- Ariana Grande has signed away 90% of her royalties from "7 Rings," the controversial (yet wildly popular) second single from her most recent album.
- "7 Rings" interpolates the melody of "My Favourite Things," an iconic song written by Richard Rodgers and Oscar Hammerstein II for "The Sound of Music" in 1959.
- According to the New York Times, Grande's label Republic cut a deal with Concord, the music company that has owned the late songwriters' back catalogue since 2017.
- The percentage is remarkably large cut to give songwriters for a sample, particularly in the absence of a lawsuit, but it's not unprecedented.
Ariana Grande's controversial single "7 Rings" returned to No. 1 this week, marking six total weeks atop the Billboard Hot 100 chart since its release in January — but, financially, the pop star will reap much less from the the success than one would expect.
The New York Times reports that Grande has signed away 90% of her "7 Rings" royalties to the estate of Richard Rodgers and Oscar Hammerstein II, the iconic songwriting duo who died in 1959 and 1970, respectively.
"7 Rings" interpolates the melody of "My Favourite Things," famously written by Rodgers and Hammerstein for "The Sound of Music" in 1959.
Grande transformed Julie Andrews' list of simple, innocent pleasures into a braggadocious anthem of financial freedom: "Brown paper packages tied up with strings / These are a few of my favorite things" becomes, in Grande's voice, "Lashes and diamonds, ATM machines / Buy myself all of my favorite things."
Rodgers and Hammerstein are two of 10 songwriters credited on Grande's song — currently her second-biggest hit on the chart, just behind the album's lead single "Thank U, Next"— which has also drawn comparisons to songs by rappers like Princess Nokia, 2 Chainz, and Soulja Boy.
According to the New York Times, Grande's label Republic cut a deal with Concord — the music company that has owned the late songwriters' back catalogue since 2017 — just a few weeks before the single was released in January.

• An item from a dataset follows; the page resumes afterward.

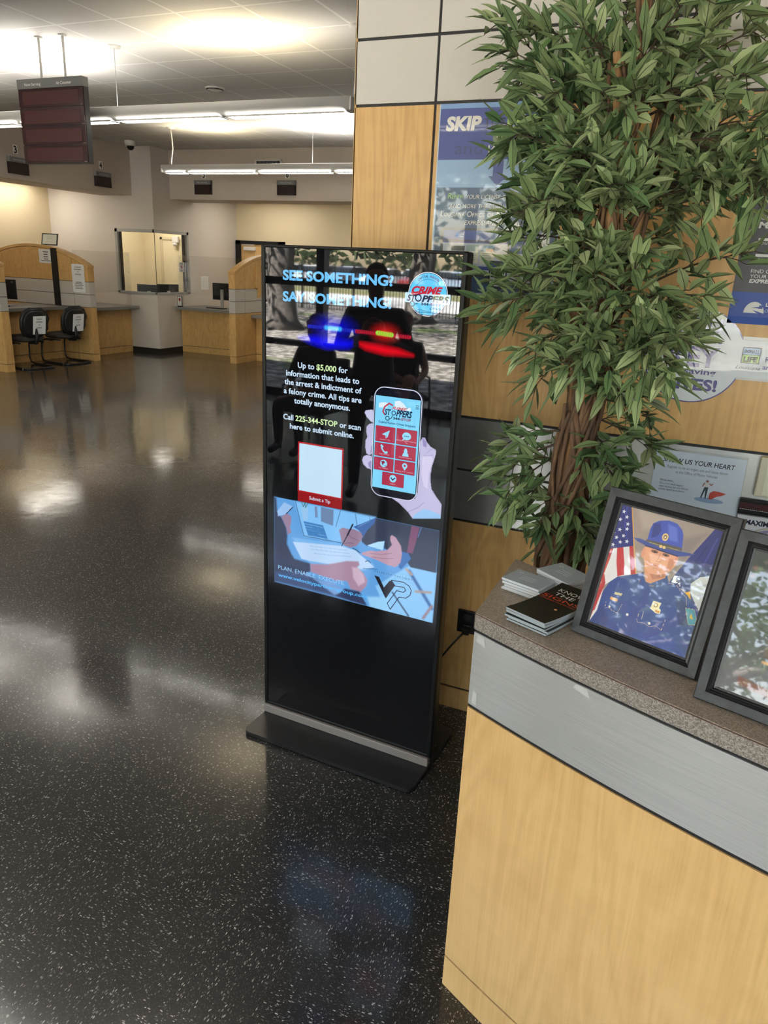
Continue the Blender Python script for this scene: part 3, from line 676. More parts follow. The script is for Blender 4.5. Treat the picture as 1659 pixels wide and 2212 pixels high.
# ---- panelled feature wall on the right
X0, X1, Y0 = -1.309, 4.04, 2.662
G = 0.005
mod = 0.2047
seams = [0.0, 0.099, 0.846, 0.846 + mod, 1.256, 2.318, 2.318 + mod, 2.318 + 2 * mod, 2.318 + 3 * mod, 2.318 + 4 * mod, 2.318 + 5 * mod, ZC]
core = MB(); core.box(X0 + 0.004, X1, Y0 + 0.008, 2.90, 0, ZC)
fw = struct(core.build('wall_panelled', M_GROOVE), 'feature wall of maple, white and brushed metal panels behind the tree', 'wall')
xs = [X0, -1.003, 1.50, X1]
for zi in range(len(seams) - 1):
    z0, z1 = seams[zi], seams[zi + 1]
    metal = zi in (2, 3)
    mt = M_STRIP if metal else (M_WHITEPANEL if z0 > 2.3 else M_WOOD)
    cols = xs
    for xa, xb in zip(cols, cols[1:]):
        p = MB(); p.box(xa + (0 if xa == X0 else G), xb - G if xb != X1 else xb, Y0, Y0 + 0.02, z0 + (G if zi else 0), z1 - G if zi < len(seams) - 2 else z1)
        p.build('metal_panel' if metal else ('white_panel' if z0 > 2.3 else ('base_panel' if zi == 0 else 'maple_panel')), mt, fw)
# end cap of that wall
p = MB(); p.box(X0 - 0.002, X0 + 0.004, Y0, 2.90, 0, ZC); p.build('end_panel', M_WOOD, fw)

# ---- window wall behind the viewer, seen in the glass of the kiosk and the pictures
w = MB(); YW = -4.0
b = MB(); b.box(-12.1, -10.15, YW - 0.15, YW + 0.05, 0, ZC); b.box(-10.15, 4.2, YW - 0.15, YW + 0.05, 2.95, ZC)
struct(b.build('wall_front', M_WALLW), 'wall over and beside the lobby windows', 'wall')
bars = [-10.15, -7.75, -5.35, -2.95, 1.85, 4.05]
for x in bars: w.box(x - 0.06, x + 0.06, YW - 0.06, YW + 0.06, 0, 2.95)
for z0, z1 in ((0.0, 0.10), (0.69, 0.77), (1.475, 1.575), (2.86, 2.95)): w.box(-10.15, 4.05, YW - 0.05, YW + 0.05, z0, z1)
lw = struct(w.build('window_2', M_DARKGREY), 'dark framed lobby window wall looking out on the trees', 'window')
for xa, xb in zip(bars, bars[1:]):
    p = MB(); p.poly([(xa + 0.06, YW, 0.1), (xb - 0.06, YW, 0.1), (xb - 0.06, YW, 2.86), (xa + 0.06, YW, 2.86)]); p.build('pane', M_GLASS, lw)
b = MB(); b.box(-1.90, -0.98, YW - 0.2, YW + 0.35, 0, 2.95)
struct(b.build('pillar_front', M_DARKGREY), 'dark pillar between the lobby windows', 'pillar')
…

Concord reportedly requested 90% of the songwriting royalties and Grande's team "accepted without further negotiation."
The Times also reports that "Concord stands to make millions of dollars from the song." Grande and her label declined to comment on the report.
While it's common for a label to sacrifice a percentage of the royalties when a pop song relies on a sample, 90% is a remarkably large cut — particularly in the absence of a lawsuit.
Gwen Stefani's 2006 song "Wind It Up," which sampled "Lonely Goatherd" from "The Sound of Music," owes Rodgers and Hammerstein's camp just 50% of the royalties.
In 2018, when Marvin Gaye's family prevailed in a lawsuit against Robin Thicke and Pharrell Williams — which claimed their smash hit "Blurred Lines" was too similar to Gaye's 1977 song "Got to Give It Up"— the judge also awarded the Gayes 50% of future royalties.
However, Grande's small slice is not entirely unprecedented.
Back in the '90s, The Verve was forced to forfeit all royalties from the band's biggest hit ever, "Bittersweet Symphony," which partially sampled from a symphonic version of the Rolling Stones' "The Last Time."
Despite the fact that The Verve's vocalist Richard Ashcroft wrote all the lyrics, Rolling Stones' manager Allen Klein claimed they used too much of the original song and won his plagiarism suit.
"We were told it was going to be a 50/50 split,"Verve bassist Simon Jones later said. "Then they saw how well the record was doing. They rung up and said we want 100 percent or take it out of the shops, you don't have much choice."